Monday, October 16, 2017

Calvin on Papists, Mahometans, and the Sufficiency of Scripture

I’ve been reading Calvin’s commentary on John as I preach expositionally through the Fourth Gospel. In those sermons I only get to refer to a fraction of the Geneva master’s insights. One overlooked comment from recent sermons on John 4 was Calvin’s contrast of the woman at the well’s simple trust in Christ (turning from the corruption of Samaritan religion) with that of “Papists” and “Mahometans” in his remarks on John 4:25:

I wish that those who now boast of being the pillars of the Christian Church, would at least imitate this poor woman, so as to be satisfied by the simple doctrine of Christ, rather than claim I know not what power of superintendence for putting forth their inventions. For whence was the religion of the Pope and Mahomet collected but from the wicked additions, by which they imagined that they brought the doctrine of the Gospel to a state of perfection? As if it would have been incomplete without such fooleries. But whoever shall be well taught in the school of Christ will ask no other instructors, and indeed will not receive them.

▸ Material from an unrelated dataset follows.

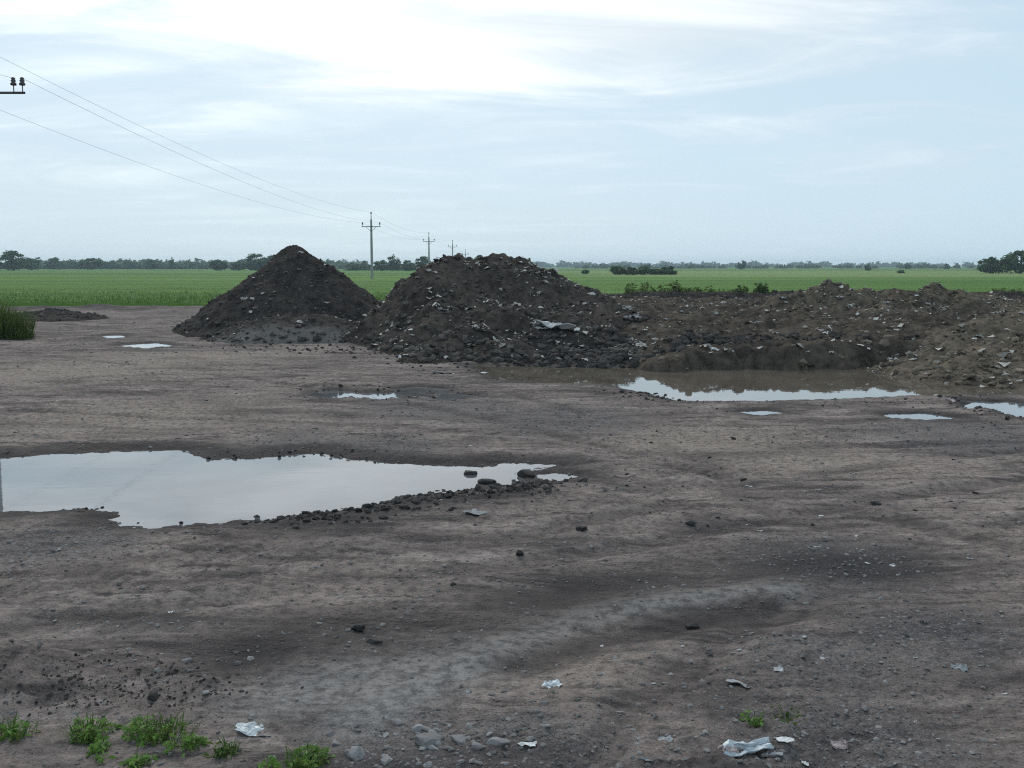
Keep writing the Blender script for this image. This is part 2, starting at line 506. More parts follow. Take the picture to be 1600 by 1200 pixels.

….There is, therefore, no danger that he will disappoint one of those whom he finds ready to become his disciples. But they who refuse to submit to him, as we see done by many haughty and irreligious men, or who hope to find elsewhere a wisdom more perfect—as the Mahometans and Papists do—deserve to be driven about by innumerable enchantments, and at length to be plunged in an abyss of errors….

Notice that Calvin sees the problem with both groups to be their tendency to make “wicked additions” to Scripture in order to bring it to “perfection.” For Calvin, the Scriptures are sufficient and complete as they are.